Banks, Martin, Wyrick — the whole gang showed up. Brandon Tucker led the team with eight tackles, while Davin Martin added a pick and six tackles of his own. UIW couldn't run, couldn’t hold onto the ball, and couldn’t stop UTSA from treating the afternoon like a physics experiment on momentum.
This was the Roadrunners at their best: swarming, dictating, forcing UIW into one-dimensional football. And when you’re one-dimensional against a team that loves takeaways, you’re essentially announcing your location like you're in a horror movie.

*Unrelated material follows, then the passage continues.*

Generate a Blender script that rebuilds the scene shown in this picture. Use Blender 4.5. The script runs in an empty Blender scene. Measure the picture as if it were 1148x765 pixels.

Here’s the good stuff — no box-score spam, just the numbers that told the story:
These weren’t empty stats. They were the blueprint: UTSA controlled the tempo, UIW chased the game from the jump, and the tale of the tape never changed.
For UTSA, this wasn’t just a win — it was a recalibration. After a rocky 1–2 start, the Roadrunners looked like the version of themselves that rattles off conference wins and makes bowl games uncomfortable for higher-ranked teams.
Henry reaffirmed that he’s one of the most electric backs in the country, while McCown showed the kind of clean, decisive quarterbacking that lets offensive coordinators sleep eight uninterrupted hours.
The defense? Nasty. Exactly what they’ll need next week when they travel to Colorado State for a late-night FS1 game that suddenly looks much more interesting.
UIW, meanwhile, got a rough reminder that jumping tiers — even into the lower half of the FBS — requires more than ranking and swagger. But the second-half spark from Colson and James isn’t nothing. That’s momentum they can carry into next week’s road matchup at Northern Arizona.
UTSA needed a statement win. They delivered one with neon lights and subwoofers.
UIW needed a test. They got a midterm and a final on the same day.
And somewhere in all of it, Robert Henry Jr. probably jogged back to the locker room wondering how many more 70-yard touchdowns he has left this season.